Copy each line exactly. Drop every picture.

Supplied data:
* BEGIN *
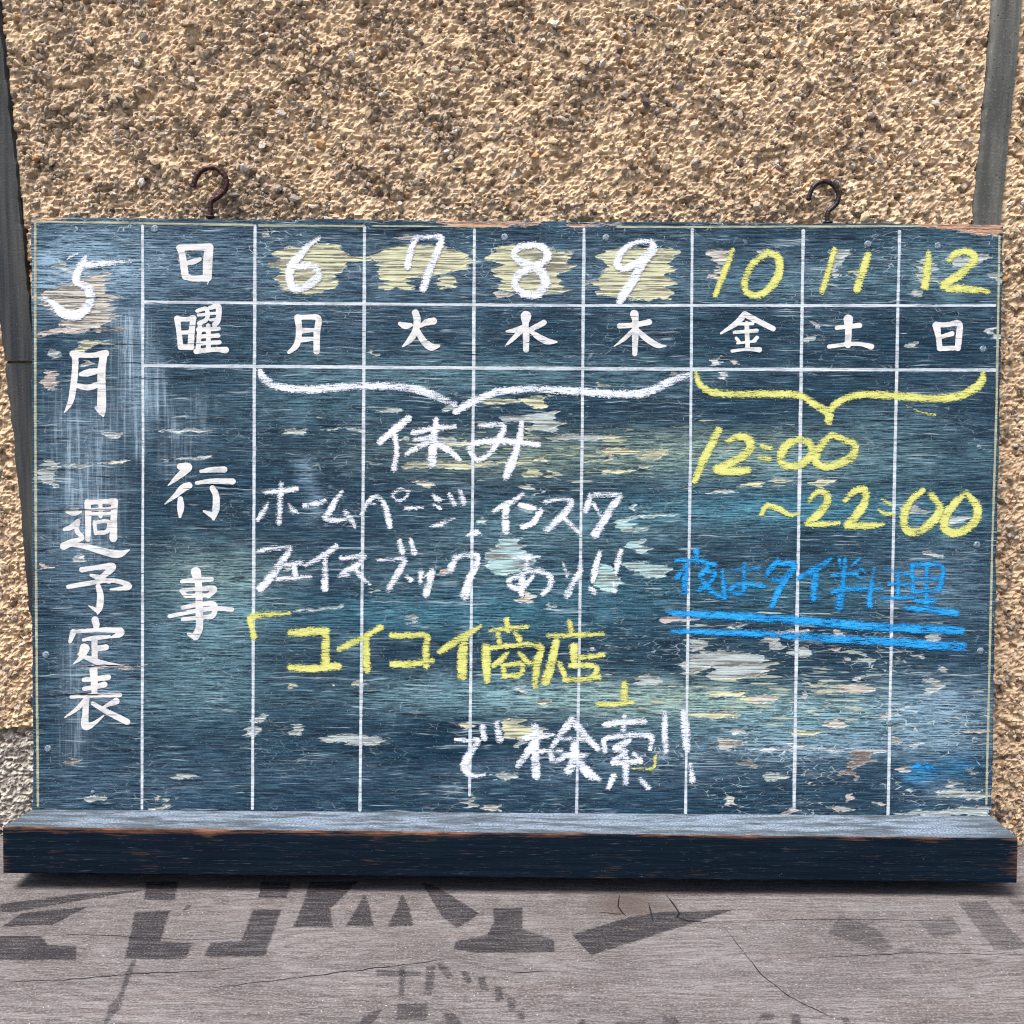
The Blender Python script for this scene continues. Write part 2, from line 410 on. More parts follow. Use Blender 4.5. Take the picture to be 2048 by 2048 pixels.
def decal_uv(name, sdf, lo, hi, step, margin, m, parent, to3, label=None, extra=None):
    nx = max(3, int((hi[0] - lo[0]) / step) + 2); nz = max(3, int((hi[1] - lo[1]) / step) + 2)
    X, Z = np.meshgrid(lo[0] + np.arange(nx) * step, lo[1] + np.arange(nz) * step)
    D = sdf(X, Z); f = gridfaces(nx, nz); Df = D.ravel()
    f = f[Df[f].min(1) < margin]
    used = np.unique(f); rem = np.full(nx * nz, -1); rem[used] = np.arange(len(used))
    v = to3(X.ravel()[used], Z.ravel()[used])
    at = {'sd': ('FLOAT', Df[used] * 1000)}
    if extra is not None: at['op'] = ('FLOAT', np.full(len(used), extra))
    o = mesh(name, v, rem[f], m, parent, False, at)
    if label: o['label'] = label
    return o
def writing(name, strokes, m, parent, label=None, chalk=True, step=.00075):
    S = [to_board(smoothline(s)) for s in strokes]; A = np.vstack(S); w = A[:, 2].max() + .0016
    mg = .0011 if chalk else .0004
    lift = LIFT[0]; LIFT[0] += .000004
    return decal_uv(name, lambda X, Z: stroke_sdf(X, Z, S), A[:, :2].min(0) - w, A[:, :2].max(0) + w, step, mg, m, parent,
                    lambda x, z: np.stack([x, np.full_like(x, -lift), z], 1), label)

# ================================================================= THE WALL
wall = tag(empty('roughcast_wall'), 'ochre pebbledash wall with rough mortar and small stones behind the blackboard', 'wall')
WX, WZ0, WZ1 = .78, -.004, .98
def strip_uv(pts): return on_wall(pts)
LSTR = [(-75, -60), (2, -60), (3, 0), (50, 440), (68, 640), (95, 900), (130, 1240), (62, 1232), (48, 1100), (30, 880), (14, 760), (2, 640), (-20, 440), (-66, 0)]
RSTR = [(1987, -60), (2049, -60), (2043, 0), (2034, 120), (2016, 280), (2003, 440), (1985, 640), (1970, 900), (1905, 900), (1924, 640), (1943, 440), (1966, 180), (1981, 0)]
LS = on_wall(LSTR); RS = on_wall(RSTR)
def cluster(X, Z):
    return np.clip((fbm(X * 42 + Z * 16, Z * 52, 5, 60) - .5) * 2.3 + .54 - X * .30, 0, 1)
def crags(X, Z, c, seed):
    gx, gz = X / c, Z / c * 1.15; ix, iz = np.floor(gx), np.floor(gz)
    best = np.full(X.shape, 1e9); h = np.zeros(X.shape); cc = np.zeros(X.shape)
    for dx in (-1, 0, 1):
        for dz in (-1, 0, 1):
            a, b = ix + dx, iz + dz; q = lambda k: vnoise(a * 1.0 + k * 131, b * 1.0 + k * 57, seed)
            ox, oz = gx - (a + q(1)), gz - (b + q(2)); d = ox * ox + oz * oz
            hh = ((q(3) - .45) * .9 + (q(4) - .5) * 1.5 * ox + (q(5) - .5) * 1.5 * oz - d * .45) * c * .60
            m = d < best; best[m] = d[m]; h[m] = hh[m]; cc[m] = q(6)[m]
    return h, cc
def wall_height(X, Z):
    h = (fbm(X * 55, Z * 60, 2, 1) - .5) * .0035
    sx = X + Z * .18
    r = fbm(sx * 190, Z * 250, 3, 5); h = h + (np.abs(r - .5) * -2 + .35) * .0058
    hc, cc = crags(X, Z, .0046, 3); hd, _ = crags(X + .3, Z, .0029, 8)
    k = cluster(X, Z); h = h * .75 + hc * (.45 + .6 * k) + hd * (.35 + .35 * k)
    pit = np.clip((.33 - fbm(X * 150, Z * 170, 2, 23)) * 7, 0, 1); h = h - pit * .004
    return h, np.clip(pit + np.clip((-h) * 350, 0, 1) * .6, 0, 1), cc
stp = .0020
xs = np.arange(-WX, WX, stp); zs = np.arange(WZ0, WZ1, stp)
X, Z = np.meshgrid(xs, zs); H, pit, CC = wall_height(X, Z)
dS = np.minimum(poly_sdf(X, Z, LS), poly_sdf(X, Z, RS))
H = np.where(dS < -.0015, -.004, np.where(dS < .002, np.minimum(H, .001), H))                                # channel the cement strips lie in
zlow = on_wall([(30, 1462)])[0][1]
wob = (fbm(X * 30, X * 0 + 3, 3, 40) - .5) * .012
lowm = np.clip((zlow + wob - Z) / .0015, 0, 1) * (X < 0)
H = H - np.where(lowm > .5, .004, 0) - np.where(np.abs(zlow + wob - Z) < .0022, .006, 0) * (X < 0)
v = np.stack([X.ravel(), -H.ravel(), Z.ravel()], 1)
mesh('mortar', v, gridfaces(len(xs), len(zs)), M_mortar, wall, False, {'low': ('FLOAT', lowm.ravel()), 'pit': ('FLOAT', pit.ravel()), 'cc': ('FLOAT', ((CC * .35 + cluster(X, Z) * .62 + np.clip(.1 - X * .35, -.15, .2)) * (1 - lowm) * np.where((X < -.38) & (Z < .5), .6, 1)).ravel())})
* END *
Solution:
The Blender Python script for this scene continues. Write part 2, from line 410 on. More parts follow. Use Blender 4.5. Take the picture to be 2048 by 2048 pixels.
def decal_uv(name, sdf, lo, hi, step, margin, m, parent, to3, label=None, extra=None):
    nx = max(3, int((hi[0] - lo[0]) / step) + 2); nz = max(3, int((hi[1] - lo[1]) / step) + 2)
    X, Z = np.meshgrid(lo[0] + np.arange(nx) * step, lo[1] + np.arange(nz) * step)
    D = sdf(X, Z); f = gridfaces(nx, nz); Df = D.ravel()
    f = f[Df[f].min(1) < margin]
    used = np.unique(f); rem = np.full(nx * nz, -1); rem[used] = np.arange(len(used))
    v = to3(X.ravel()[used], Z.ravel()[used])
    at = {'sd': ('FLOAT', Df[used] * 1000)}
    if extra is not None: at['op'] = ('FLOAT', np.full(len(used), extra))
    o = mesh(name, v, rem[f], m, parent, False, at)
    if label: o['label'] = label
    return o
def writing(name, strokes, m, parent, label=None, chalk=True, step=.00075):
    S = [to_board(smoothline(s)) for s in strokes]; A = np.vstack(S); w = A[:, 2].max() + .0016
    mg = .0011 if chalk else .0004
    lift = LIFT[0]; LIFT[0] += .000004
    return decal_uv(name, lambda X, Z: stroke_sdf(X, Z, S), A[:, :2].min(0) - w, A[:, :2].max(0) + w, step, mg, m, parent,
                    lambda x, z: np.stack([x, np.full_like(x, -lift), z], 1), label)

# ================================================================= THE WALL
wall = tag(empty('roughcast_wall'), 'ochre pebbledash wall with rough mortar and small stones behind the blackboard', 'wall')
WX, WZ0, WZ1 = .78, -.004, .98
def strip_uv(pts): return on_wall(pts)
LSTR = [(-75, -60), (2, -60), (3, 0), (50, 440), (68, 640), (95, 900), (130, 1240), (62, 1232), (48, 1100), (30, 880), (14, 760), (2, 640), (-20, 440), (-66, 0)]
RSTR = [(1987, -60), (2049, -60), (2043, 0), (2034, 120), (2016, 280), (2003, 440), (1985, 640), (1970, 900), (1905, 900), (1924, 640), (1943, 440), (1966, 180), (1981, 0)]
LS = on_wall(LSTR); RS = on_wall(RSTR)
def cluster(X, Z):
    return np.clip((fbm(X * 42 + Z * 16, Z * 52, 5, 60) - .5) * 2.3 + .54 - X * .30, 0, 1)
def crags(X, Z, c, seed):
    gx, gz = X / c, Z / c * 1.15; ix, iz = np.floor(gx), np.floor(gz)
    best = np.full(X.shape, 1e9); h = np.zeros(X.shape); cc = np.zeros(X.shape)
    for dx in (-1, 0, 1):
        for dz in (-1, 0, 1):
            a, b = ix + dx, iz + dz; q = lambda k: vnoise(a * 1.0 + k * 131, b * 1.0 + k * 57, seed)
            ox, oz = gx - (a + q(1)), gz - (b + q(2)); d = ox * ox + oz * oz
            hh = ((q(3) - .45) * .9 + (q(4) - .5) * 1.5 * ox + (q(5) - .5) * 1.5 * oz - d * .45) * c * .60
            m = d < best; best[m] = d[m]; h[m] = hh[m]; cc[m] = q(6)[m]
    return h, cc
def wall_height(X, Z):
    h = (fbm(X * 55, Z * 60, 2, 1) - .5) * .0035
    sx = X + Z * .18
    r = fbm(sx * 190, Z * 250, 3, 5); h = h + (np.abs(r - .5) * -2 + .35) * .0058
    hc, cc = crags(X, Z, .0046, 3); hd, _ = crags(X + .3, Z, .0029, 8)
    k = cluster(X, Z); h = h * .75 + hc * (.45 + .6 * k) + hd * (.35 + .35 * k)
    pit = np.clip((.33 - fbm(X * 150, Z * 170, 2, 23)) * 7, 0, 1); h = h - pit * .004
    return h, np.clip(pit + np.clip((-h) * 350, 0, 1) * .6, 0, 1), cc
stp = .0020
xs = np.arange(-WX, WX, stp); zs = np.arange(WZ0, WZ1, stp)
X, Z = np.meshgrid(xs, zs); H, pit, CC = wall_height(X, Z)
dS = np.minimum(poly_sdf(X, Z, LS), poly_sdf(X, Z, RS))
H = np.where(dS < -.0015, -.004, np.where(dS < .002, np.minimum(H, .001), H))                                # channel the cement strips lie in
zlow = on_wall([(30, 1462)])[0][1]
wob = (fbm(X * 30, X * 0 + 3, 3, 40) - .5) * .012
lowm = np.clip((zlow + wob - Z) / .0015, 0, 1) * (X < 0)
H = H - np.where(lowm > .5, .004, 0) - np.where(np.abs(zlow + wob - Z) < .0022, .006, 0) * (X < 0)
v = np.stack([X.ravel(), -H.ravel(), Z.ravel()], 1)
mesh('mortar', v, gridfaces(len(xs), len(zs)), M_mortar, wall, False, {'low': ('FLOAT', lowm.ravel()), 'pit': ('FLOAT', pit.ravel()), 'cc': ('FLOAT', ((CC * .35 + cluster(X, Z) * .62 + np.clip(.1 - X * .35, -.15, .2)) * (1 - lowm) * np.where((X < -.38) & (Z < .5), .6, 1)).ravel())})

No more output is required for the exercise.